Kalimat “hendaklah ia
merubahnya (mencegahnya) dengan tangannya (kekuasaannya); jika ia tak sanggup,
maka dengan lidahnya (menasihatinya); dan jika tak sanggup juga, maka dengan
hatinya”, maksudnya hendaklah ia mengingkari perbuatan itu dalam hatinya. Hal
semacam itu tidaklah dikatakan telah merubah atau melenyapkan, tetapi itulah
yang sanggup ia kerjakan. Dan kalimat “demikian itu adalah selemah-lemah iman”
maksudnya ialah –Wallaahu a’lam– paling sedikit hasilnya
(pengaruhnya).
Orang yang melakukan amar ma’ruf dan nahi mungkar tidaklah
punya hak untuk mencari-cari, mengontrol, memata-matai, dan menyebarkan
prasangka, tetapi jika ia menyaksikan orang lain berbuat mungkar, hendaklah ia
mencegahnya.
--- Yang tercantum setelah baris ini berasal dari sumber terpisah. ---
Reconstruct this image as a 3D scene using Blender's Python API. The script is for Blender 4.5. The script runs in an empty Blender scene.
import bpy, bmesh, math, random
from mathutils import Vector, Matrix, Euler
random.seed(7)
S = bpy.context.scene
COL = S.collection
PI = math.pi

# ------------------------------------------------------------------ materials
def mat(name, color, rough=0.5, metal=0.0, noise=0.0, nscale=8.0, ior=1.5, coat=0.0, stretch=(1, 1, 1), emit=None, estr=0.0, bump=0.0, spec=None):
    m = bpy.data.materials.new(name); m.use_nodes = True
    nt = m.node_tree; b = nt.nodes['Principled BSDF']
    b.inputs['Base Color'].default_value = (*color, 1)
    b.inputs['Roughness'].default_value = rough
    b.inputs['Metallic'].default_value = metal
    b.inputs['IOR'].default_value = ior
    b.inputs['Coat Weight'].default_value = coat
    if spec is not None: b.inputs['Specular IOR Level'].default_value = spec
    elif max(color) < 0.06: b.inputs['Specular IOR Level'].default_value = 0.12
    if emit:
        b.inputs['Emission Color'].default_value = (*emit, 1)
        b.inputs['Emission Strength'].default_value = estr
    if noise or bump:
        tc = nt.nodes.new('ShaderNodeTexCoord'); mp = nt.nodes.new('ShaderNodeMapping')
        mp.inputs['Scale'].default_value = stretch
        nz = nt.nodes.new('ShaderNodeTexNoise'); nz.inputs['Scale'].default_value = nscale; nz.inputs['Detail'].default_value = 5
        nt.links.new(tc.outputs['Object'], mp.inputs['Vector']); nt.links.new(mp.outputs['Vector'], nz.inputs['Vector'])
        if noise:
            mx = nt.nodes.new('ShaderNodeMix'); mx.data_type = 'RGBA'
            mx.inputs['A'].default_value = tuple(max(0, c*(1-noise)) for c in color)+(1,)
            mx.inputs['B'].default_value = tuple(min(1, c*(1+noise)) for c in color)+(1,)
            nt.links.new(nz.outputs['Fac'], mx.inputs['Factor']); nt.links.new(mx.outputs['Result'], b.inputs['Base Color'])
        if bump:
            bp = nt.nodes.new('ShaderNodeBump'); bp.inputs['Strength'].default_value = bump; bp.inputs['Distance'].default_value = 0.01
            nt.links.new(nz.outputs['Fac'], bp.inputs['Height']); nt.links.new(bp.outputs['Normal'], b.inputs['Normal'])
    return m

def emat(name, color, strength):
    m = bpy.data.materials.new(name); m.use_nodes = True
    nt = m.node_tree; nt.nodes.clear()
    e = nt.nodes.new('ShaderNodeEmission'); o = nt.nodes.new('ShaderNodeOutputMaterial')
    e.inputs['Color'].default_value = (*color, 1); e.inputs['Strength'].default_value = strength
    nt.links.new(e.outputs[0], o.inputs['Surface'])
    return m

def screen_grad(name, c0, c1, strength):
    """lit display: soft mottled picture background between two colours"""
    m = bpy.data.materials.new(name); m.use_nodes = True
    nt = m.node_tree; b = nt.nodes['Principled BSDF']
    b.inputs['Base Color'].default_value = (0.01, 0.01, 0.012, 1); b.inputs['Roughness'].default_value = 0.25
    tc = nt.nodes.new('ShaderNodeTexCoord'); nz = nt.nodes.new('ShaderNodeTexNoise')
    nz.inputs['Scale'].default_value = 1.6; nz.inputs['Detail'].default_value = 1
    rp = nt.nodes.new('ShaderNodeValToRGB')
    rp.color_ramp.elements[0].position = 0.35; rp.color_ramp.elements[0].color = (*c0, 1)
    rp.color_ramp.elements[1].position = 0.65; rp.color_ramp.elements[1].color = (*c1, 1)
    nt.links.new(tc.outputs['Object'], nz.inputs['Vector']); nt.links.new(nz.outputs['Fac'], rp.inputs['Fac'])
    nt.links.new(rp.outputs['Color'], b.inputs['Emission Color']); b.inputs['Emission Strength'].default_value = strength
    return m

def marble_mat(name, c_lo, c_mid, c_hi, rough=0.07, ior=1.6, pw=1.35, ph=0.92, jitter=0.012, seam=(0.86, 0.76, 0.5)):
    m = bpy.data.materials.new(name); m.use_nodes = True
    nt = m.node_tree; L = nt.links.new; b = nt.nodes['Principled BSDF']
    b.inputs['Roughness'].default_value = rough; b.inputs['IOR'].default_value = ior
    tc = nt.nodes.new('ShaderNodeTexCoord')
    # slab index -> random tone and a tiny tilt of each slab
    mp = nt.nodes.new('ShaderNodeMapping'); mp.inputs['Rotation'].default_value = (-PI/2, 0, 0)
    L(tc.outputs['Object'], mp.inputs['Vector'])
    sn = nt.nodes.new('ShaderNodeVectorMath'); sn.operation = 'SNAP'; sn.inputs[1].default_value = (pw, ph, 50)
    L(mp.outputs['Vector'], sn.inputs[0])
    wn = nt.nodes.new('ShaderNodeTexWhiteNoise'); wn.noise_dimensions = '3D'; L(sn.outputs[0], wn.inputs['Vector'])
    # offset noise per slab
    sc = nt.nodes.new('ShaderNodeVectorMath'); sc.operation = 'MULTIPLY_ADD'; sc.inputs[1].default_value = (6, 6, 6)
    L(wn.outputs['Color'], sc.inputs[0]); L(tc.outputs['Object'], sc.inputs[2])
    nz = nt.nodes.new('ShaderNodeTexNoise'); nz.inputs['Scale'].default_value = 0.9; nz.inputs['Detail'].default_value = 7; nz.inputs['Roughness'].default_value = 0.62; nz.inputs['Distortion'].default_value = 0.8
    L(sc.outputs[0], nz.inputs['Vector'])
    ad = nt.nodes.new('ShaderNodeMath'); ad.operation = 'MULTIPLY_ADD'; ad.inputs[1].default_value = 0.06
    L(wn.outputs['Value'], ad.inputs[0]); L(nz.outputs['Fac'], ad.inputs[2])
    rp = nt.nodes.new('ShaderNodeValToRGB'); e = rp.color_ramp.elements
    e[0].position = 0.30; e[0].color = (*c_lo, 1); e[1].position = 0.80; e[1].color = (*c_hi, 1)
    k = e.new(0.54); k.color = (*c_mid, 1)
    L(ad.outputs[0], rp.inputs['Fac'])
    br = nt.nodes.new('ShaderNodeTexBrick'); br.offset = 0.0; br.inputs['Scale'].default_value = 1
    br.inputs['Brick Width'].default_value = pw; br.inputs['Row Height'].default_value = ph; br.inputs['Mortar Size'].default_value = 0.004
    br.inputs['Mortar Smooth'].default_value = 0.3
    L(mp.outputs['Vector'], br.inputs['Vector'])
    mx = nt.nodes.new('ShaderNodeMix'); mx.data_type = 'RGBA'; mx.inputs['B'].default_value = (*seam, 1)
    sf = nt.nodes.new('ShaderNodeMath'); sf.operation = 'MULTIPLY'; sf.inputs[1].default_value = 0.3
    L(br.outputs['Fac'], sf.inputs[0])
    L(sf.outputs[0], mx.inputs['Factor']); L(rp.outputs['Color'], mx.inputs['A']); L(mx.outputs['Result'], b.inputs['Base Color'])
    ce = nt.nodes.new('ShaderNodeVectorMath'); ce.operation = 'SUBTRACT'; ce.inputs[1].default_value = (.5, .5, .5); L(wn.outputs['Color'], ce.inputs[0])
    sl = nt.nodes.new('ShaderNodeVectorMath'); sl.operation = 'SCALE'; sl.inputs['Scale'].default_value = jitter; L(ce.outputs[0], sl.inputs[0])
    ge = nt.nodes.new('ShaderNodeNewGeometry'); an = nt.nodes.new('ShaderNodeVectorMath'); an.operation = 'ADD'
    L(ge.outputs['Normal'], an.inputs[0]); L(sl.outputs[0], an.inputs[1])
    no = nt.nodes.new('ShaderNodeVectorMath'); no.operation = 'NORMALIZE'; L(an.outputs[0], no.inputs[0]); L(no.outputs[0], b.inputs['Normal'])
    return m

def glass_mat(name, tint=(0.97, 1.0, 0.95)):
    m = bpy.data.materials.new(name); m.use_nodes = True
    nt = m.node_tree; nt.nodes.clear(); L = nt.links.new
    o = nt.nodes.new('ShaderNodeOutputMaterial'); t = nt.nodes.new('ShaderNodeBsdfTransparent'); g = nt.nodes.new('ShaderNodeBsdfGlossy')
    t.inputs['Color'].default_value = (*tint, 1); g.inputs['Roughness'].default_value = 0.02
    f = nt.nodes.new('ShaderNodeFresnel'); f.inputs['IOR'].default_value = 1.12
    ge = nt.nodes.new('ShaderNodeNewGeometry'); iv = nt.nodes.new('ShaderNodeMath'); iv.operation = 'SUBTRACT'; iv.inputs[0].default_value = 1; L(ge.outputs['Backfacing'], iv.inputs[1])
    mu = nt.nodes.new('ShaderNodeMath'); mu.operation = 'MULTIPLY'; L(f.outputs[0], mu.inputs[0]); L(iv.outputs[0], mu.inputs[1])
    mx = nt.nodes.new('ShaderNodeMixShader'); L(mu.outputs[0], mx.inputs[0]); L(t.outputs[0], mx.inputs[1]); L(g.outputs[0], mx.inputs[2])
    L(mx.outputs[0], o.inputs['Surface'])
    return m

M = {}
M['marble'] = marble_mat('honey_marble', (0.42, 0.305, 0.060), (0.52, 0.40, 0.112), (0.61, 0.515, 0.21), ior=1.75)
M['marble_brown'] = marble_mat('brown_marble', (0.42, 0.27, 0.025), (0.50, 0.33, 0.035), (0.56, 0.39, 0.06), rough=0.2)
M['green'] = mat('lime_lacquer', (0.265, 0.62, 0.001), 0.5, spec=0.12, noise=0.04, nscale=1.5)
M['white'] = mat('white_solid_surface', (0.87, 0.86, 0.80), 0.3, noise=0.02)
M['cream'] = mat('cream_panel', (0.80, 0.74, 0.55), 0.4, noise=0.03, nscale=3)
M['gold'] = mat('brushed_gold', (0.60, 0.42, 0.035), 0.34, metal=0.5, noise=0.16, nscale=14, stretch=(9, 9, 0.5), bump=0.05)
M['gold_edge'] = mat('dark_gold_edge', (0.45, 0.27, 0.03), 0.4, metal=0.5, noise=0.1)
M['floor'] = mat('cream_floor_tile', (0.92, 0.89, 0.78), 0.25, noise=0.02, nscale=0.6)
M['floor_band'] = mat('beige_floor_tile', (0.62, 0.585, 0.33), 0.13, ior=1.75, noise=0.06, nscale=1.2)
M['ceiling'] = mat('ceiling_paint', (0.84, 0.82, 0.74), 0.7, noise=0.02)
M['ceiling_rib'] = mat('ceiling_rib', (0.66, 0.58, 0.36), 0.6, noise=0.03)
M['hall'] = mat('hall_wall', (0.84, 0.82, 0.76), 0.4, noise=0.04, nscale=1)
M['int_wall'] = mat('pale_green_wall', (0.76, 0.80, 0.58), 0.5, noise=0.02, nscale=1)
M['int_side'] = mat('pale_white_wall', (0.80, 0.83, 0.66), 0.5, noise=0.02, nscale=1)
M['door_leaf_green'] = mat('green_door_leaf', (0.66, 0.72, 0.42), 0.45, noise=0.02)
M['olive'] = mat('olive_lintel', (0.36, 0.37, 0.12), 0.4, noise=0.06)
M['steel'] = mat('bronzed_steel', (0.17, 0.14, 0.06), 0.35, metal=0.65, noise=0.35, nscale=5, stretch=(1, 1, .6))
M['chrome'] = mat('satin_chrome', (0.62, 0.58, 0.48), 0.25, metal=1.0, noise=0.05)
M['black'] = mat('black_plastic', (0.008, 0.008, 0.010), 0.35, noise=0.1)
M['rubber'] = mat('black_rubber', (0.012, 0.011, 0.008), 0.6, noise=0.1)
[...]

Al Mawardi berkata: “Orang yang melakukan amar ma’ruf nahi mungkar
tidaklah punya hak untuk menyebarkan praduga atau memata-matai, kecuali
memberitahukan kepada orang yang bisa dipercaya”. Bila ada seseorang yang
membawa orang lain ke tempat sunyi untuk dibunuh, atau membawa seorang perempuan
ke tempat sunyi untuk dizinai, maka dalam keadaan semacam ini, bolehlah ia
memata-matai, mengawasi dan mengintai karena khawatir terdahului oleh
kejadiannya.
Disebutkan bahwa kalimat “demikian itu adalah selemah-lemah
iman” maksudnya ialah hasilnya (pengaruhnya) sangat sedikit. Tersebut dalam
riwayat lain:
“Selain dari itu tidak lagi ada iman sekalipun sebesar biji
sawi”.
Artinya selain dari tiga macam sikap tersebut tidak lagi ada sikap
lain yang ada nilainya dari segi keimanan. Iman yang dimaksud dalam Hadits ini
adalah dengan makna islam.
Hadits ini menyatakan bahwa orang yang takut
pembunuhan atau pemukulan, ia terbebas dari melakukan pencegahan kemungkaran.
Inilah pendapat para ulama ahli tahqiq zaman salaf maupun khalaf. Sebagian dari
golongan yang ekstrim berpendapat bahwa sekalipun seseorang takut, tidaklah ia
terbebas dari kewajiban mencegah kemungkaran.